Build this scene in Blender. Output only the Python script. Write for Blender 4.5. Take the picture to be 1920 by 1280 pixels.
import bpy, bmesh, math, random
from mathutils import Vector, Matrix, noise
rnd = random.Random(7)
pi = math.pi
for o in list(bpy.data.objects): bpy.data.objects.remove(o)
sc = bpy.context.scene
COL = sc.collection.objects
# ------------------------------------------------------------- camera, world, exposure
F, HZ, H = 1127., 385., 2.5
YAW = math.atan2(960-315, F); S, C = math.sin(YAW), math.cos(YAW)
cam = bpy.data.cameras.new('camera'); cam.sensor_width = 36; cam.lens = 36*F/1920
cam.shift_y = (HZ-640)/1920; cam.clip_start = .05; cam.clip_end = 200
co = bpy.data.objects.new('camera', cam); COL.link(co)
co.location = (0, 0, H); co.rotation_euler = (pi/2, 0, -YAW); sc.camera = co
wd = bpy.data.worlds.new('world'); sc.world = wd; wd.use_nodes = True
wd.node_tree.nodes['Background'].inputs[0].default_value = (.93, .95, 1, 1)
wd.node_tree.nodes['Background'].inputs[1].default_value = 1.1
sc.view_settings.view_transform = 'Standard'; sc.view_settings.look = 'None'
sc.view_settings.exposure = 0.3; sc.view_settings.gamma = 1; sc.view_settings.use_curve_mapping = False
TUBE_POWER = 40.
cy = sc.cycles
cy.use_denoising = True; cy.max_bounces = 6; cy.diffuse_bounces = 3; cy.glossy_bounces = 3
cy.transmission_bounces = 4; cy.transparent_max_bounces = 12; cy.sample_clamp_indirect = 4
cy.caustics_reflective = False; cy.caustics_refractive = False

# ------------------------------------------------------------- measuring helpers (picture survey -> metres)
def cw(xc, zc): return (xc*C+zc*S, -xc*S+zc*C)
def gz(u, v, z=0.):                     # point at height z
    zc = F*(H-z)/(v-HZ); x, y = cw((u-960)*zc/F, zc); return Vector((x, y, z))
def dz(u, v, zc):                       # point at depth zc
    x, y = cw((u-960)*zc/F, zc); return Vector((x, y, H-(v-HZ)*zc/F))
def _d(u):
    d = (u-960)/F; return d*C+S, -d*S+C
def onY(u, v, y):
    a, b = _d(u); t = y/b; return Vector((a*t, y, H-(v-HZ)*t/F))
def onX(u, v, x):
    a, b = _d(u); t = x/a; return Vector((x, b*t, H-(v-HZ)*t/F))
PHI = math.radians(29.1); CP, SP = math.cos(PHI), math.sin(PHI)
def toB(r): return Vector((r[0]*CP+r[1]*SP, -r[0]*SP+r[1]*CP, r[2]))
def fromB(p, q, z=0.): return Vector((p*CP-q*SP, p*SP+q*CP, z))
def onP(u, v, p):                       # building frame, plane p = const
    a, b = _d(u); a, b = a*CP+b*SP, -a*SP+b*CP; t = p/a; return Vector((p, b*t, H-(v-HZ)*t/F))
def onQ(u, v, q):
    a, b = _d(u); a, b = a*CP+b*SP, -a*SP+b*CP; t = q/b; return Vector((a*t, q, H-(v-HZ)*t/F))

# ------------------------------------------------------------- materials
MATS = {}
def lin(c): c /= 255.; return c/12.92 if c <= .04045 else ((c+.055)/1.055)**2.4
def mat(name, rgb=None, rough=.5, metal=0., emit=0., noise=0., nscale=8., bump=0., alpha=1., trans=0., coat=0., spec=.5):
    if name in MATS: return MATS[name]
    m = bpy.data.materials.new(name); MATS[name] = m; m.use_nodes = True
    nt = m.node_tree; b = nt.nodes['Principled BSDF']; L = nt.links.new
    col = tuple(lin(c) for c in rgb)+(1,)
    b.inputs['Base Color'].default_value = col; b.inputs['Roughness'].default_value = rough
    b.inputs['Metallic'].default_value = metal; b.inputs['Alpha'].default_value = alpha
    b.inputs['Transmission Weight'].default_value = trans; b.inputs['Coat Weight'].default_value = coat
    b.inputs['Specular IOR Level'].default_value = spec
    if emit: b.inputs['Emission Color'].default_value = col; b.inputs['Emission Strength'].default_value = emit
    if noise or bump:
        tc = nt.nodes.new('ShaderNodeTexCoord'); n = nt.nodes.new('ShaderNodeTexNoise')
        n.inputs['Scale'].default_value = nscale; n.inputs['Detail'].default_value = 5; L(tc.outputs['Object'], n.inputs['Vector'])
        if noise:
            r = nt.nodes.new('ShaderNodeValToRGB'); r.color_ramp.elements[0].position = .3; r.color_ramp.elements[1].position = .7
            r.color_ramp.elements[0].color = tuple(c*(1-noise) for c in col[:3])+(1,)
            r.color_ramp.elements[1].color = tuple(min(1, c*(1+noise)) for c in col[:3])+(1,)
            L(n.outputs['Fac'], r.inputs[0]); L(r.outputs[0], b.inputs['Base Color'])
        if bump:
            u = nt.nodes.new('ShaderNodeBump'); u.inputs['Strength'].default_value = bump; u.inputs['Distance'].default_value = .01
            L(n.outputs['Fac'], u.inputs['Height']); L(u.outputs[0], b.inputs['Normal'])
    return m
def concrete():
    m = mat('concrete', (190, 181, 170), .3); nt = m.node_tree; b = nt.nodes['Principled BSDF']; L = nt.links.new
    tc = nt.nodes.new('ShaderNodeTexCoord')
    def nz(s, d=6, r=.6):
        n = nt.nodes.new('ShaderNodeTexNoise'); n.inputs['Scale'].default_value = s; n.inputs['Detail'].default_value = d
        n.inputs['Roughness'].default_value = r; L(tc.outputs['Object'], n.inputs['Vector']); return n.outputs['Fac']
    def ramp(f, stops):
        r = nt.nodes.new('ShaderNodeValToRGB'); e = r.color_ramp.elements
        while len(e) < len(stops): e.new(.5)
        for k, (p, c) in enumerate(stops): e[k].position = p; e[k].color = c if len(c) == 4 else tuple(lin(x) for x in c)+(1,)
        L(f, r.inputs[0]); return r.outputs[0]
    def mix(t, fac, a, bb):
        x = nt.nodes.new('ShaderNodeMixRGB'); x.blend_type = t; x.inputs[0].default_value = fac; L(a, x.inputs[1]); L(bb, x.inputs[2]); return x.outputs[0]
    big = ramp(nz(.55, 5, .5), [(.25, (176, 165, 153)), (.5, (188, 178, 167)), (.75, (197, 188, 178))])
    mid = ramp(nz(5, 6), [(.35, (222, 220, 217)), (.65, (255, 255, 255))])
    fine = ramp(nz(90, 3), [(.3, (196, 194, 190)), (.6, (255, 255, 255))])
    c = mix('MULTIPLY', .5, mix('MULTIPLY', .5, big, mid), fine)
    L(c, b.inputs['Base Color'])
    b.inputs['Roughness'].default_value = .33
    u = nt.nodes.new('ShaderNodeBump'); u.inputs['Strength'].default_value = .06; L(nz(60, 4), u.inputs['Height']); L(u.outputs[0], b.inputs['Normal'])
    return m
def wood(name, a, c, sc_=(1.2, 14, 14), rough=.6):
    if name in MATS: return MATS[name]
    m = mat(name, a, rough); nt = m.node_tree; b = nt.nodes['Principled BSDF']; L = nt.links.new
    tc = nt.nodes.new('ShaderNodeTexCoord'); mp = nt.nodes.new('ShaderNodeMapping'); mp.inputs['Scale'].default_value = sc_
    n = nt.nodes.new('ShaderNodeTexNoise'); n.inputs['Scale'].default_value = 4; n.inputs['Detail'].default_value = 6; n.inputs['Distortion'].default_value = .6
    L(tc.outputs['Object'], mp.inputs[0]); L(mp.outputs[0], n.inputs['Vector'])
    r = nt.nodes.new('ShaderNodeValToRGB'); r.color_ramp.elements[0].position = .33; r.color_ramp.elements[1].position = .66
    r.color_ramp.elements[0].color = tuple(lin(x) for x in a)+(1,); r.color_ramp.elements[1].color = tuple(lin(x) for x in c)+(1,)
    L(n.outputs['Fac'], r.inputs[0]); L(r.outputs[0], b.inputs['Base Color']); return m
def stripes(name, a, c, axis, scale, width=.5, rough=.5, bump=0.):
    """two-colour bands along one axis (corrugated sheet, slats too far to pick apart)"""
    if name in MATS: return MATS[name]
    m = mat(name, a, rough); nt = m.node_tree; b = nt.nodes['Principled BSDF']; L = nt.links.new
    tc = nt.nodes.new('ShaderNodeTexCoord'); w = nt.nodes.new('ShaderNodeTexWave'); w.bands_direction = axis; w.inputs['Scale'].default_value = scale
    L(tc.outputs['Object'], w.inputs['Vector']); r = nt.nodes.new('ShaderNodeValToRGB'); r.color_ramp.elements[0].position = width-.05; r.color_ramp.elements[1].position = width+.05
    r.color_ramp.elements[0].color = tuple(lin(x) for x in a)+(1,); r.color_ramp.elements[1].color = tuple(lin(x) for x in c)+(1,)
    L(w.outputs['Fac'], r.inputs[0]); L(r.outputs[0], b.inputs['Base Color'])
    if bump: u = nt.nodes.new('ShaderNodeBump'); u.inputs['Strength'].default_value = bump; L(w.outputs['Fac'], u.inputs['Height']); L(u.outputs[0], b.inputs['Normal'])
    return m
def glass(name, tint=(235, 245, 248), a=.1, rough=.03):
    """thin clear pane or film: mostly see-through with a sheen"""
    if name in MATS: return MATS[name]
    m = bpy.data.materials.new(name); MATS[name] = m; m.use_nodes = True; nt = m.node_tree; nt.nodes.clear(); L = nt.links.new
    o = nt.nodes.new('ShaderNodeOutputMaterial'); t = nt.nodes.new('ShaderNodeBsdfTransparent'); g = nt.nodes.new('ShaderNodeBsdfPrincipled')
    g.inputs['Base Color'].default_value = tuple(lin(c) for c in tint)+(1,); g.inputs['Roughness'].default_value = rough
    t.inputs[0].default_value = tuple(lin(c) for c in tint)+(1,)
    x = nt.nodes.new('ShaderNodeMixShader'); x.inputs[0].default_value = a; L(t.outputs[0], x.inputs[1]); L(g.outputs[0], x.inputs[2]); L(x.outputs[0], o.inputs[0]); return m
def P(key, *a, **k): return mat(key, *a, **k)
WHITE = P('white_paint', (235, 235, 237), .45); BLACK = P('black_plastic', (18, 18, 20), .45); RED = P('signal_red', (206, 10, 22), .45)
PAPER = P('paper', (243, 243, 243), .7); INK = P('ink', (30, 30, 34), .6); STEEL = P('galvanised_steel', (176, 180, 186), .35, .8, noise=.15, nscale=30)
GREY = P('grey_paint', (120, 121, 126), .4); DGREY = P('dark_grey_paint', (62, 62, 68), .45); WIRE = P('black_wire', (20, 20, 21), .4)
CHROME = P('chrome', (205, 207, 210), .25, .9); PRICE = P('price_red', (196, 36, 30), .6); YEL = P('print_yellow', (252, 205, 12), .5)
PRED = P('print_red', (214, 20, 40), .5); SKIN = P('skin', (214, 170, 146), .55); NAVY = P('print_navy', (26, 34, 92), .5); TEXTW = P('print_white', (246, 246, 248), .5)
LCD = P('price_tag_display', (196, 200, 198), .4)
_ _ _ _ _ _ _
## WHAT YOU WILL DO
Quote only the stretch of lines that starts the data above and ends with the line containing "cy.caustics_reflective = False;", both included.

## TASK RESULT
Build this scene in Blender. Output only the Python script. Write for Blender 4.5. Take the picture to be 1920 by 1280 pixels.
import bpy, bmesh, math, random
from mathutils import Vector, Matrix, noise
rnd = random.Random(7)
pi = math.pi
for o in list(bpy.data.objects): bpy.data.objects.remove(o)
sc = bpy.context.scene
COL = sc.collection.objects
# ------------------------------------------------------------- camera, world, exposure
F, HZ, H = 1127., 385., 2.5
YAW = math.atan2(960-315, F); S, C = math.sin(YAW), math.cos(YAW)
cam = bpy.data.cameras.new('camera'); cam.sensor_width = 36; cam.lens = 36*F/1920
cam.shift_y = (HZ-640)/1920; cam.clip_start = .05; cam.clip_end = 200
co = bpy.data.objects.new('camera', cam); COL.link(co)
co.location = (0, 0, H); co.rotation_euler = (pi/2, 0, -YAW); sc.camera = co
wd = bpy.data.worlds.new('world'); sc.world = wd; wd.use_nodes = True
wd.node_tree.nodes['Background'].inputs[0].default_value = (.93, .95, 1, 1)
wd.node_tree.nodes['Background'].inputs[1].default_value = 1.1
sc.view_settings.view_transform = 'Standard'; sc.view_settings.look = 'None'
sc.view_settings.exposure = 0.3; sc.view_settings.gamma = 1; sc.view_settings.use_curve_mapping = False
TUBE_POWER = 40.
cy = sc.cycles
cy.use_denoising = True; cy.max_bounces = 6; cy.diffuse_bounces = 3; cy.glossy_bounces = 3
cy.transmission_bounces = 4; cy.transparent_max_bounces = 12; cy.sample_clamp_indirect = 4
cy.caustics_reflective = False; cy.caustics_refractive = False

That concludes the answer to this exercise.